We've been using a self signed certificate on our Jamf Pro servers since deployment a few years ago. With the recent changes from Apple I am going to buy a certificate to meet their updated requirements and to make the system more secure.

We have 3 servers, an internal JSS, a DMZ JSS and a distribution point. I intend to create a CSR with SAN names so I can use the same certificate across all the servers.

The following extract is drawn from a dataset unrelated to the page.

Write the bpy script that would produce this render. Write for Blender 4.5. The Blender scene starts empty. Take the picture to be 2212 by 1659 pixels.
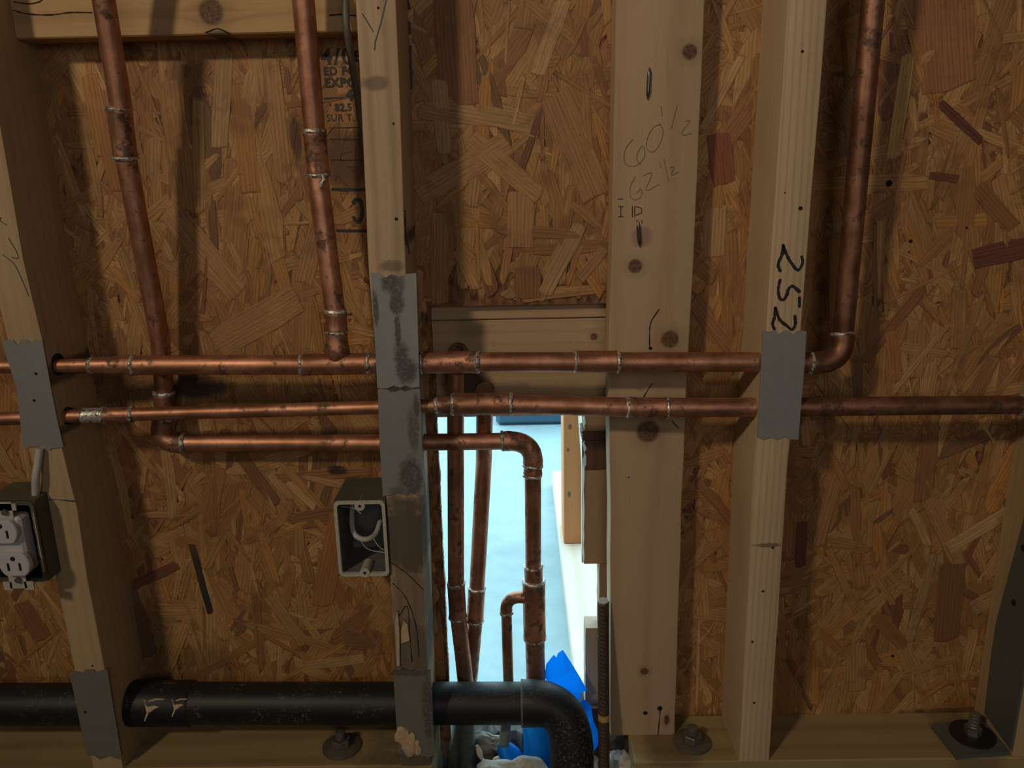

We are running 9.98. Is it as simple as just creating the CSR, getting the certificate and importing it via the JSS for the two JSS instances and then within IIS for the DP? Anything to watch out for?

Thanks

6 REPLIES 6

blackholemac
Valued Contributor III

I would consider also getting a wildcard cert if you can for your domain...it costs a bit more but I have the flexibility of just "copying the keystore file" and updating my server.xml on all my Tomcat instances that way.

grahamfw
New Contributor III

That should really be all you need to do. As long as you include all of the SANs you should be in good shape.

jchurch
Contributor II

i would also put in a call to jamf support just to make sure. something about possibly having to re-enroll every device just scares the crap out of me.

blackholemac
Valued Contributor III

@jchurch always a valid step.... i'm with you on that. I'm never afraid to call them for a sanity check...even if there is 1% uncertainty. I realized early on that this is better than having a sleepless night wondering if something I'm about to do is going to make my life hell or cause me to get yelled at. That is why you pay for support.

John_Wetter
Release Candidate Programs Tester

Security best practice would say to not use the same private key on the servers but instead to do a different one. You might also want to consider using Let's Encrypt, which is free if cost has been the issue holding you back. We use a wildcard cert with separately issued keys from Digicert.

blackholemac
Valued Contributor III

@john_wetter is very right. The way we did it was honestly out of convenience sake, but I'll note that I'm not the only one doing that here. That also being said, I am likely to learn from this and may go through the joy of doing different private key/public key pairs at the right time. Cost isn't the issue...we can generate unlimited wildcard certs from digicert for our domain. We did use the highest encryption they would offer us when doing that, but I am going to learn from this and consider doing it differently as the goal is to increase security not decrease it.

Source for my change of position: Our new network security guy...he said we should be okay as it would be difficult to compromise that cert but that if we did, we would have it compromised on multiple servers.